Intervenant, hier, devant la commission de lutte contre la corruption au sein de l’ANC, Nejib Mrabet, PDG de la compagnie des phosphates de Gafsa (CPG) a fait savoir que la société sert des salaires injustifiés correspondant à des emplois fictifs ajoutant que cette situation a vu le jour depuis les événements du bassin minier à Redeyef, en 2008.
Elle fait encourir à la société des pertes sèches de l’ordre de 50 milliards annuellement représentant des salaires indûment servis à 7400 personnes qui n’ont pas la qualité d’employés et n’ont aucune relation juridique avec la société. Un petit calcul arithmétique donnerait un salaire mensuel moyen de 566 dinars par personne.
Interrogé sur les raisons pour lesquelles il n’a pas réagi à cette situation intenable, Nejib Mrabet a indiqué qu’il en a avisé les autorités de tutelle depuis sa prise en charge de la direction de la société et que celles-ci n’ont pas donné suite à ses rapports à ce propos. Il a précisé que les bénéficiaires de ces salaires fictifs menacent de bloquer l’activité de production et de transport des phosphates si la société refuse de leur servir les émoluments qu’ils ont pris l’habitude de toucher sans contrepartie de leur part.
Les explications et les précisions apportées par le PDG de la société à ce sujet démontrent que le chaos et l’anarchie qui sévissent dans la compagnie ne remontent pas à janvier 2011, date du renversement de la dictature, mais bien avant cette date. Ces actes de relâchement ont pris naissance après le soulèvement du bassin minier à Redeyef où les jeunes de la région se sont révoltés contre le chômage et les injustices au niveau de la politique de recrutement dans la société.
Ils lui reprochaient de privilégier la candidature des personnes recommandées par les autorités locales et régionales sur la base de la parenté et de l’appartenance au RCD. Après le 14 janvier, la situation a empiré en ce sens que d’autres personnes de la région, en proie au chômage et à la pauvreté, exigent d’être engagées dans la société et bloquent ses activités.
L’autre remarque qui se dégage des explications fournies par Nejib Mrabet est que les emplois fictifs dans la société n’ont pas été crées sur instructions des autorités centrales ou par complaisance, comme c’est le cas dans plusieurs entreprises publiques et privées.

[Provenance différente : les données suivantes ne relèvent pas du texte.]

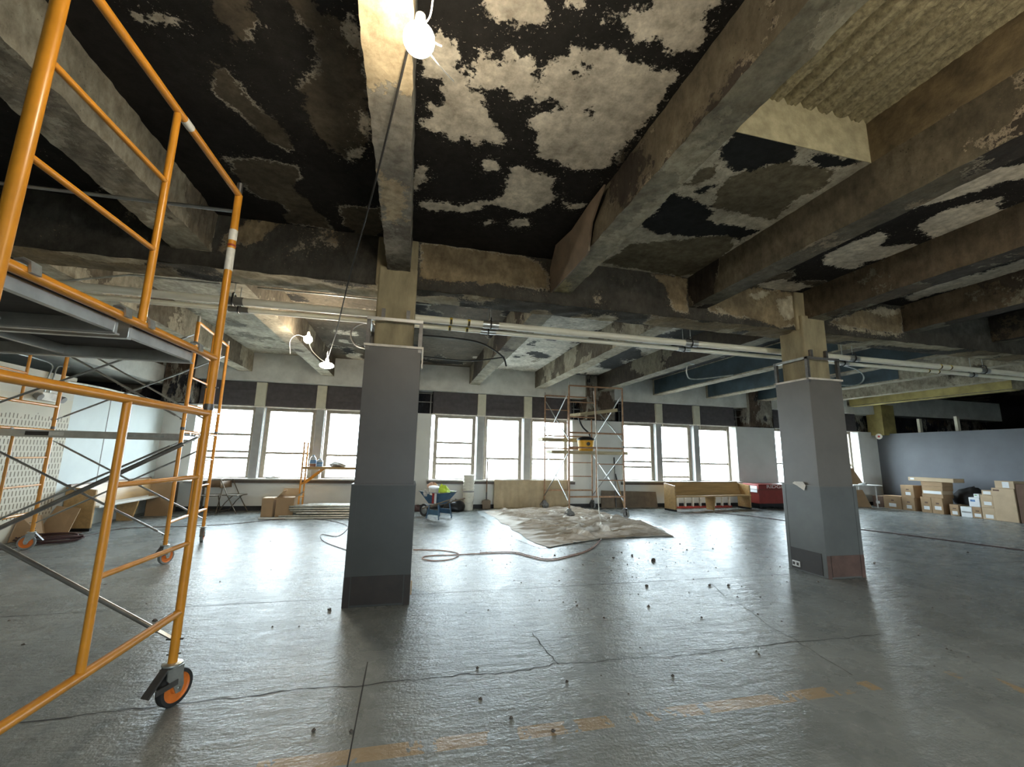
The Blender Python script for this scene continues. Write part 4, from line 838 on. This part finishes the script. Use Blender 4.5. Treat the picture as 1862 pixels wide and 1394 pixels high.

Ils ont été imposés par les bénéficiaires eux-mêmes qui n’ont pas de sources de revenu et ont agi en désespoir de cause.
Les députés qui ont accédé à l’information ont été choqués par les révélations de Nejib Mrabet et se sont engagés à intervenir pour mettre fin à cette anomalie. Seulement, la gravité de la situation ne justifie pas un traitement brutal car à la base, le problème est social et la solution ne peut pas se ramener à des mesures légales. Une concertation avec les partenaires sociaux et les représentants de la société civile dans la région ainsi que le dialogue avec les titulaires des emplois fictifs sont fortement recommandés pour trouver une solution radicale.